Task: Print the data exactly, leaving nothing out.

┌──

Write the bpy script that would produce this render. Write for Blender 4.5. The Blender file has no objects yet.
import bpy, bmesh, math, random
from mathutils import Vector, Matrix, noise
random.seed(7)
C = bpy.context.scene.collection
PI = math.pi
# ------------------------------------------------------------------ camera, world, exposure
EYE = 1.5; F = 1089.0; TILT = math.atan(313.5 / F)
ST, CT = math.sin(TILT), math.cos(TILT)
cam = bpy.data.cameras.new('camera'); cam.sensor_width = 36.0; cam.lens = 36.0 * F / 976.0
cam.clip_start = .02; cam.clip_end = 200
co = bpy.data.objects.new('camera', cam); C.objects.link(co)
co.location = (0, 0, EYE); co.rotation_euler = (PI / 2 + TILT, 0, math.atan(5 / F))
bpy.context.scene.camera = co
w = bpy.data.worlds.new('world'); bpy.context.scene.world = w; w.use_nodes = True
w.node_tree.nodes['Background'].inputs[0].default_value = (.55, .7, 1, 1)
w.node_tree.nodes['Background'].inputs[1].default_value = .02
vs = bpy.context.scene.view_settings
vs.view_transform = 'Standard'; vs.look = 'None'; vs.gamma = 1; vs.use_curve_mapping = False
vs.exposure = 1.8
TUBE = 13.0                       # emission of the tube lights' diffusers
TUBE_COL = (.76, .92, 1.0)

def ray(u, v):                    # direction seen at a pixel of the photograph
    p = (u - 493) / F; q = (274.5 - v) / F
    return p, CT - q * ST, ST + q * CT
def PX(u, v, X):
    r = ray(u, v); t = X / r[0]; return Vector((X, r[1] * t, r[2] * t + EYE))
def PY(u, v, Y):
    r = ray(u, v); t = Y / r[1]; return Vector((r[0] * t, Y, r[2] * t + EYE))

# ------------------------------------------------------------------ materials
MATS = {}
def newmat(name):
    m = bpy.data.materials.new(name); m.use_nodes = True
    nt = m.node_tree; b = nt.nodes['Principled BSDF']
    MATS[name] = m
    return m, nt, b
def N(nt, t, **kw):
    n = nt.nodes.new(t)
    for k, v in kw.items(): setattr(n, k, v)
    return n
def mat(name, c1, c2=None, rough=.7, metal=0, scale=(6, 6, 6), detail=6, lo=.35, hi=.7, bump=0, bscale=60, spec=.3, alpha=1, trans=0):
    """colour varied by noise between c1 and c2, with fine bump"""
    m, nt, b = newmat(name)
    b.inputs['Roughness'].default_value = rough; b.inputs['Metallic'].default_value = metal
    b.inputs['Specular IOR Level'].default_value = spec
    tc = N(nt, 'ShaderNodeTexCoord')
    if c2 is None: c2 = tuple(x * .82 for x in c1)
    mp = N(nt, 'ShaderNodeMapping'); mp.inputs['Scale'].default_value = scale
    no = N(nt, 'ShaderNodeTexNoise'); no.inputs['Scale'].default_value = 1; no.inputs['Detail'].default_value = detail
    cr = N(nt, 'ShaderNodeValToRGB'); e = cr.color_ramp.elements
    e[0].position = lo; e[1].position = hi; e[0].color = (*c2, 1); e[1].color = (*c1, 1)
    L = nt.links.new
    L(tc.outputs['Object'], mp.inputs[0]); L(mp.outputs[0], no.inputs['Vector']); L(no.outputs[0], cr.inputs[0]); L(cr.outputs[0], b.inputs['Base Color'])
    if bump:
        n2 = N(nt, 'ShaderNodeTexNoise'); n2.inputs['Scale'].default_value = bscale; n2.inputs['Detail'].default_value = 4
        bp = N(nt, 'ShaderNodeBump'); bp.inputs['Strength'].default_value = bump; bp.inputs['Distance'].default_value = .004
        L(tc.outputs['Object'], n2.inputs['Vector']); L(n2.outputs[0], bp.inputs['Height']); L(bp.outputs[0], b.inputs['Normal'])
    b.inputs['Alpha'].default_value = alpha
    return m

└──

Answer below:
Write the bpy script that would produce this render. Write for Blender 4.5. The Blender file has no objects yet.
import bpy, bmesh, math, random
from mathutils import Vector, Matrix, noise
random.seed(7)
C = bpy.context.scene.collection
PI = math.pi
# ------------------------------------------------------------------ camera, world, exposure
EYE = 1.5; F = 1089.0; TILT = math.atan(313.5 / F)
ST, CT = math.sin(TILT), math.cos(TILT)
cam = bpy.data.cameras.new('camera'); cam.sensor_width = 36.0; cam.lens = 36.0 * F / 976.0
cam.clip_start = .02; cam.clip_end = 200
co = bpy.data.objects.new('camera', cam); C.objects.link(co)
co.location = (0, 0, EYE); co.rotation_euler = (PI / 2 + TILT, 0, math.atan(5 / F))
bpy.context.scene.camera = co
w = bpy.data.worlds.new('world'); bpy.context.scene.world = w; w.use_nodes = True
w.node_tree.nodes['Background'].inputs[0].default_value = (.55, .7, 1, 1)
w.node_tree.nodes['Background'].inputs[1].default_value = .02
vs = bpy.context.scene.view_settings
vs.view_transform = 'Standard'; vs.look = 'None'; vs.gamma = 1; vs.use_curve_mapping = False
vs.exposure = 1.8
TUBE = 13.0                       # emission of the tube lights' diffusers
TUBE_COL = (.76, .92, 1.0)

def ray(u, v):                    # direction seen at a pixel of the photograph
    p = (u - 493) / F; q = (274.5 - v) / F
    return p, CT - q * ST, ST + q * CT
def PX(u, v, X):
    r = ray(u, v); t = X / r[0]; return Vector((X, r[1] * t, r[2] * t + EYE))
def PY(u, v, Y):
    r = ray(u, v); t = Y / r[1]; return Vector((r[0] * t, Y, r[2] * t + EYE))

# ------------------------------------------------------------------ materials
MATS = {}
def newmat(name):
    m = bpy.data.materials.new(name); m.use_nodes = True
    nt = m.node_tree; b = nt.nodes['Principled BSDF']
    MATS[name] = m
    return m, nt, b
def N(nt, t, **kw):
    n = nt.nodes.new(t)
    for k, v in kw.items(): setattr(n, k, v)
    return n
def mat(name, c1, c2=None, rough=.7, metal=0, scale=(6, 6, 6), detail=6, lo=.35, hi=.7, bump=0, bscale=60, spec=.3, alpha=1, trans=0):
    """colour varied by noise between c1 and c2, with fine bump"""
    m, nt, b = newmat(name)
    b.inputs['Roughness'].default_value = rough; b.inputs['Metallic'].default_value = metal
    b.inputs['Specular IOR Level'].default_value = spec
    tc = N(nt, 'ShaderNodeTexCoord')
    if c2 is None: c2 = tuple(x * .82 for x in c1)
    mp = N(nt, 'ShaderNodeMapping'); mp.inputs['Scale'].default_value = scale
    no = N(nt, 'ShaderNodeTexNoise'); no.inputs['Scale'].default_value = 1; no.inputs['Detail'].default_value = detail
    cr = N(nt, 'ShaderNodeValToRGB'); e = cr.color_ramp.elements
    e[0].position = lo; e[1].position = hi; e[0].color = (*c2, 1); e[1].color = (*c1, 1)
    L = nt.links.new
    L(tc.outputs['Object'], mp.inputs[0]); L(mp.outputs[0], no.inputs['Vector']); L(no.outputs[0], cr.inputs[0]); L(cr.outputs[0], b.inputs['Base Color'])
    if bump:
        n2 = N(nt, 'ShaderNodeTexNoise'); n2.inputs['Scale'].default_value = bscale; n2.inputs['Detail'].default_value = 4
        bp = N(nt, 'ShaderNodeBump'); bp.inputs['Strength'].default_value = bump; bp.inputs['Distance'].default_value = .004
        L(tc.outputs['Object'], n2.inputs['Vector']); L(n2.outputs[0], bp.inputs['Height']); L(bp.outputs[0], b.inputs['Normal'])
    b.inputs['Alpha'].default_value = alpha
    return m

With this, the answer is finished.